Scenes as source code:

** start **

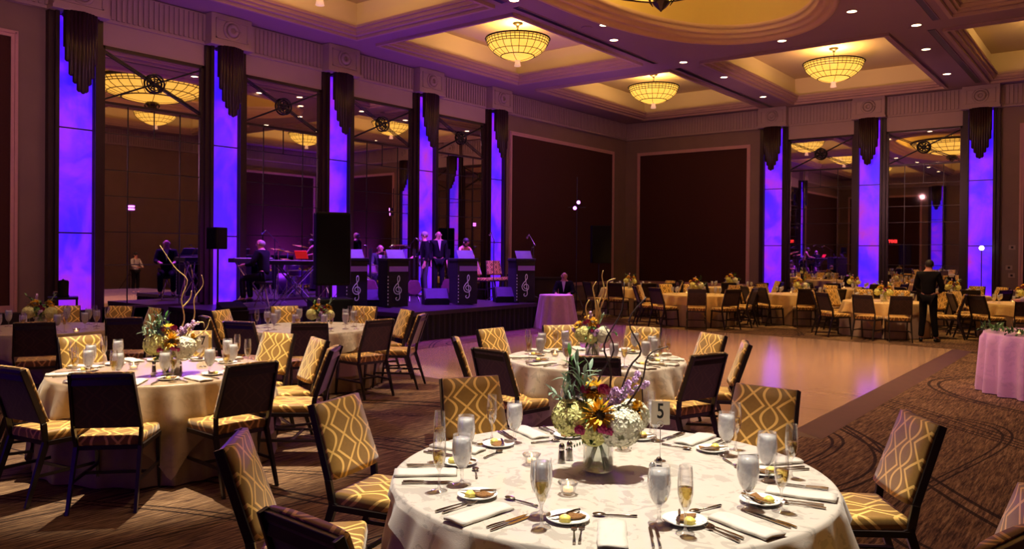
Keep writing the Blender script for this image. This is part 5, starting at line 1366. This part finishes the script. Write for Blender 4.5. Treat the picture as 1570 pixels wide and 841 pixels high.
# ================================================================== LIGHT
def tspot(c, e, ang, off=(1.0, .3), tz=.4, color=(1, .80, .52), size=.05, blend=.3):
    lamp('SPOT', 'table_spotlight', (c[0] + off[0], c[1] + off[1], CZ - .05), e, color, target=(c[0], c[1], tz), size=size, spot=ang, blend=blend)
tspot(T5, 3000, 32, (-.2, .3), color=(1, .90, .74), blend=.5); tspot(T6, 3000, 32, (0, .4), color=(1, .82, .58), blend=.6); tspot(T7, 4700, 32, (0, .4), color=(1, .83, .58), blend=.65); tspot(T3, 1500, 37, (.2, .4), color=(1, .74, .45)); tspot(T8, 520, 38, (.3, .3), color=(1, .66, .45))
for px, fd, l, n_ in far:
    c = atd(px, fd, 0); tspot((c.x, c.y), 1500, 30, (0, .2), color=(1, .60, .18), size=.05)
for i, (x, y) in enumerate(dl):
    lamp('SPOT', 'downlight_beam', (x, y, CZ - .03), 150 if x > -8 else 45, (1, .60, .32), rot=(0, 0, 0), size=.05, spot=75, blend=1)
for x, y in ((-3.9, 11), (-4.6, 13.6), (-6.9, 11), (-3.6, 15.5), (-6.5, 14.5)):
    lamp('SPOT', 'dance_floor_beam', (x, y, CZ - .03), 1200, (1, .60, .33), rot=(0, 0, 0), size=.05, spot=75, blend=1)
for x, y, e in ((-1.0, 5.5, 260), (-.6, 9, 330), (-3.9, 2.9, 130), (-5.2, 5.4, 130)):
    lamp('SPOT', 'carpet_beam', (x, y, CZ - .03), e, (1, .66, .40), rot=(0, 0, 0), size=.05, spot=70, blend=.8)
# purple uplighting, then stage washes and added fill lamps
for y in (8.5, 11.7, 14.9, 18.1): lamp('SPOT', 'purple_uplight', (WX0 + 1.1, y, .9), 200, (.36, .05, 1), target=(WX0 + 2.8, y + .3, 7), size=.03, spot=95, blend=.9)
lamp('SPOT', 'purple_uplight', (-14.5, 22, .5), 60, (.45, .1, .9), target=(-13, 22, 7), size=.03, spot=100, blend=.9)
for y in (11.4, 13.2, 14.6):
    lamp('SPOT', 'stage_wash', (-12.4, y, 6.7), 4200, (.30, .05, 1), target=(-13.6, y, SZ), size=.03, spot=62, blend=.8)
lamp('SPOT', 'stage_wash', (-13.5, 9.4, 6.7), 2200, (.36, .05, 1), target=(-14.6, 9.4, SZ), size=.03, spot=55, blend=.8)
for y in (9.5, 12.5, 15.2): lamp('SPOT', 'strip_wash', (-10.6, y, 6.7), 1300, (.36, .03, 1), target=(-10.6, y, 0), size=.03, spot=42, blend=.9)
lamp('SPOT', 'stage_key', (-9.5, 14.6, 5.8), 420, (.95, .15, .5), target=(-14.2, 14.6, 1.6), size=.03, spot=45, blend=.7)
lamp('SPOT', 'stage_key', (-9.5, 9.6, 5.8), 300, (.95, .15, .45), target=(-14.0, 9.4, 1.6), size=.03, spot=36, blend=.7)
lamp('SPOT', 'added_wall_fill', (-8.5, 6.0, 4.4), 300, (.85, .32, .62), target=(-16.2, 9, 6.2), size=.005, spot=100, blend=1)  # added lamps without fixtures, lifting the walls and friezes
lamp('SPOT', 'added_wall_fill', (-9.0, 17.5, 4.4), 340, (.85, .32, .62), target=(-16.2, 20, 6.2), size=.005, spot=100, blend=1)
lamp('SPOT', 'added_wall_fill', (-7, 19.5, 4.2), 460, (1, .42, .45), target=(-8, 28.1, 6.0), size=.005, spot=105, blend=1)
lamp('SPOT', 'added_wall_fill', (-11, .5, 1.6), 140, (1, .45, .45), target=(-16.2, 4, 3.4), size=.03, spot=100, blend=1)
lamp('SPOT', 'violet_mirror_fill', (.9, 24.5, .4), 1100, (.34, .04, 1), target=(2.35, 25, 2.0), size=.03, spot=120, blend=1)  # added unseen lamps, brightening the walls reflected in the stage mirrors
lamp('SPOT', 'violet_mirror_fill', (-.6, 26.8, .4), 500, (.36, .05, 1), target=(-.2, 28.1, 2.2), size=.03, spot=90, blend=1)
lamp('AREA', 'magenta_fill', (-5, 10, .2), 55, (.85, .28, .5), rot=(PI, 0, 0), size=8, sx=12)
lamp('SPOT', 'pink_side', (-3.5, 7.0, 3.4), 330, (.95, .25, .85), target=(cr.x, cr.y, .4), size=.03, spot=24, blend=.6)
lamp('SPOT', 'violet_rim', (-12.5, 7.0, 3.6), 260, (.42, .08, 1), target=(-5.5, 4.0, .6), size=.1, spot=50, blend=.7)
w = bpy.data.worlds.new('w'); sc.world = w; w.use_nodes = True; w.node_tree.nodes['Background'].inputs[0].default_value = (.02, .01, .03, 1); w.node_tree.nodes['Background'].inputs[1].default_value = .3
cy = sc.cycles
cy.use_denoising = True; cy.max_bounces = 7; cy.diffuse_bounces = 3; cy.glossy_bounces = 5; cy.transparent_max_bounces = 16; cy.transmission_bounces = 4
cy.caustics_reflective = False; cy.caustics_refractive = False; cy.sample_clamp_indirect = 3; cy.use_light_tree = True
sc.view_settings.view_transform = 'Standard'; sc.view_settings.look = 'Medium High Contrast' if False else 'None'
sc.view_settings.exposure = .1; sc.view_settings.gamma = 1
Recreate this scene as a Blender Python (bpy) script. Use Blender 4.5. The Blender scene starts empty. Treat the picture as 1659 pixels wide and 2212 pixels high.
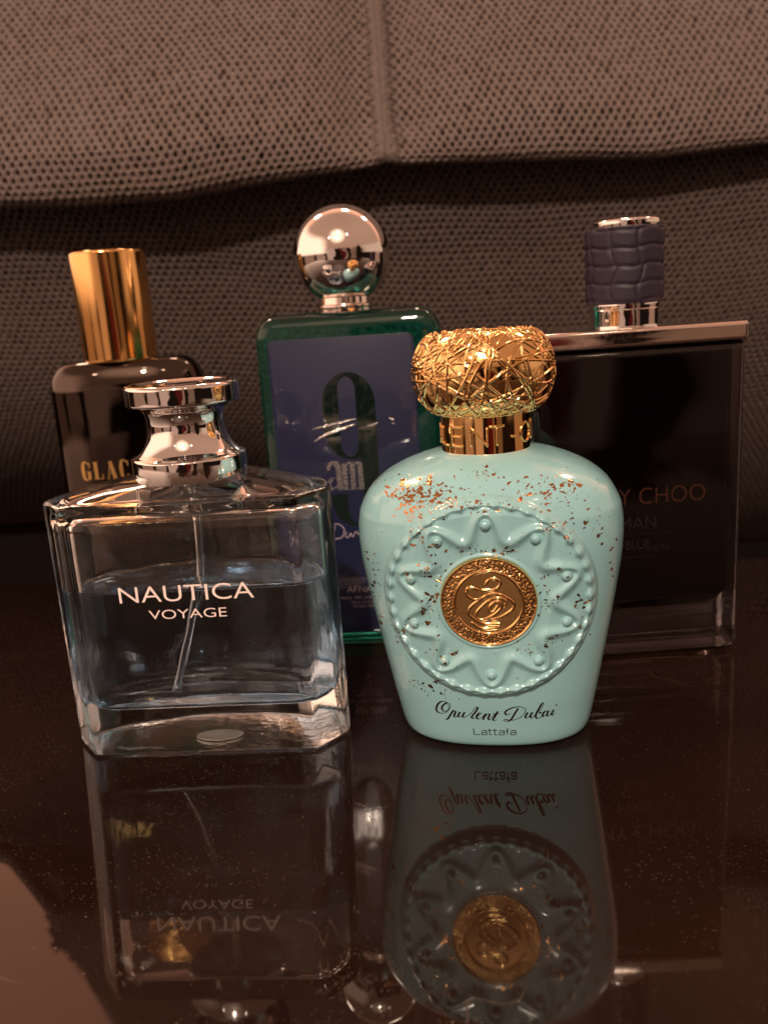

** end **

→ **Set task**:
Each line of the data should be quoted exactly, with pictures left out.

→ **Finished exercise**:
Keep writing the Blender script for this image. This is part 5, starting at line 1366. This part finishes the script. Write for Blender 4.5. Treat the picture as 1570 pixels wide and 841 pixels high.
# ================================================================== LIGHT
def tspot(c, e, ang, off=(1.0, .3), tz=.4, color=(1, .80, .52), size=.05, blend=.3):
    lamp('SPOT', 'table_spotlight', (c[0] + off[0], c[1] + off[1], CZ - .05), e, color, target=(c[0], c[1], tz), size=size, spot=ang, blend=blend)
tspot(T5, 3000, 32, (-.2, .3), color=(1, .90, .74), blend=.5); tspot(T6, 3000, 32, (0, .4), color=(1, .82, .58), blend=.6); tspot(T7, 4700, 32, (0, .4), color=(1, .83, .58), blend=.65); tspot(T3, 1500, 37, (.2, .4), color=(1, .74, .45)); tspot(T8, 520, 38, (.3, .3), color=(1, .66, .45))
for px, fd, l, n_ in far:
    c = atd(px, fd, 0); tspot((c.x, c.y), 1500, 30, (0, .2), color=(1, .60, .18), size=.05)
for i, (x, y) in enumerate(dl):
    lamp('SPOT', 'downlight_beam', (x, y, CZ - .03), 150 if x > -8 else 45, (1, .60, .32), rot=(0, 0, 0), size=.05, spot=75, blend=1)
for x, y in ((-3.9, 11), (-4.6, 13.6), (-6.9, 11), (-3.6, 15.5), (-6.5, 14.5)):
    lamp('SPOT', 'dance_floor_beam', (x, y, CZ - .03), 1200, (1, .60, .33), rot=(0, 0, 0), size=.05, spot=75, blend=1)
for x, y, e in ((-1.0, 5.5, 260), (-.6, 9, 330), (-3.9, 2.9, 130), (-5.2, 5.4, 130)):
    lamp('SPOT', 'carpet_beam', (x, y, CZ - .03), e, (1, .66, .40), rot=(0, 0, 0), size=.05, spot=70, blend=.8)
# purple uplighting, then stage washes and added fill lamps
for y in (8.5, 11.7, 14.9, 18.1): lamp('SPOT', 'purple_uplight', (WX0 + 1.1, y, .9), 200, (.36, .05, 1), target=(WX0 + 2.8, y + .3, 7), size=.03, spot=95, blend=.9)
lamp('SPOT', 'purple_uplight', (-14.5, 22, .5), 60, (.45, .1, .9), target=(-13, 22, 7), size=.03, spot=100, blend=.9)
for y in (11.4, 13.2, 14.6):
    lamp('SPOT', 'stage_wash', (-12.4, y, 6.7), 4200, (.30, .05, 1), target=(-13.6, y, SZ), size=.03, spot=62, blend=.8)
lamp('SPOT', 'stage_wash', (-13.5, 9.4, 6.7), 2200, (.36, .05, 1), target=(-14.6, 9.4, SZ), size=.03, spot=55, blend=.8)
for y in (9.5, 12.5, 15.2): lamp('SPOT', 'strip_wash', (-10.6, y, 6.7), 1300, (.36, .03, 1), target=(-10.6, y, 0), size=.03, spot=42, blend=.9)
lamp('SPOT', 'stage_key', (-9.5, 14.6, 5.8), 420, (.95, .15, .5), target=(-14.2, 14.6, 1.6), size=.03, spot=45, blend=.7)
lamp('SPOT', 'stage_key', (-9.5, 9.6, 5.8), 300, (.95, .15, .45), target=(-14.0, 9.4, 1.6), size=.03, spot=36, blend=.7)
lamp('SPOT', 'added_wall_fill', (-8.5, 6.0, 4.4), 300, (.85, .32, .62), target=(-16.2, 9, 6.2), size=.005, spot=100, blend=1)  # added lamps without fixtures, lifting the walls and friezes
lamp('SPOT', 'added_wall_fill', (-9.0, 17.5, 4.4), 340, (.85, .32, .62), target=(-16.2, 20, 6.2), size=.005, spot=100, blend=1)
lamp('SPOT', 'added_wall_fill', (-7, 19.5, 4.2), 460, (1, .42, .45), target=(-8, 28.1, 6.0), size=.005, spot=105, blend=1)
lamp('SPOT', 'added_wall_fill', (-11, .5, 1.6), 140, (1, .45, .45), target=(-16.2, 4, 3.4), size=.03, spot=100, blend=1)
lamp('SPOT', 'violet_mirror_fill', (.9, 24.5, .4), 1100, (.34, .04, 1), target=(2.35, 25, 2.0), size=.03, spot=120, blend=1)  # added unseen lamps, brightening the walls reflected in the stage mirrors
lamp('SPOT', 'violet_mirror_fill', (-.6, 26.8, .4), 500, (.36, .05, 1), target=(-.2, 28.1, 2.2), size=.03, spot=90, blend=1)
lamp('AREA', 'magenta_fill', (-5, 10, .2), 55, (.85, .28, .5), rot=(PI, 0, 0), size=8, sx=12)
lamp('SPOT', 'pink_side', (-3.5, 7.0, 3.4), 330, (.95, .25, .85), target=(cr.x, cr.y, .4), size=.03, spot=24, blend=.6)
lamp('SPOT', 'violet_rim', (-12.5, 7.0, 3.6), 260, (.42, .08, 1), target=(-5.5, 4.0, .6), size=.1, spot=50, blend=.7)
w = bpy.data.worlds.new('w'); sc.world = w; w.use_nodes = True; w.node_tree.nodes['Background'].inputs[0].default_value = (.02, .01, .03, 1); w.node_tree.nodes['Background'].inputs[1].default_value = .3
cy = sc.cycles
cy.use_denoising = True; cy.max_bounces = 7; cy.diffuse_bounces = 3; cy.glossy_bounces = 5; cy.transparent_max_bounces = 16; cy.transmission_bounces = 4
cy.caustics_reflective = False; cy.caustics_refractive = False; cy.sample_clamp_indirect = 3; cy.use_light_tree = True
sc.view_settings.view_transform = 'Standard'; sc.view_settings.look = 'Medium High Contrast' if False else 'None'
sc.view_settings.exposure = .1; sc.view_settings.gamma = 1
Recreate this scene as a Blender Python (bpy) script. Use Blender 4.5. The Blender scene starts empty. Treat the picture as 1659 pixels wide and 2212 pixels high.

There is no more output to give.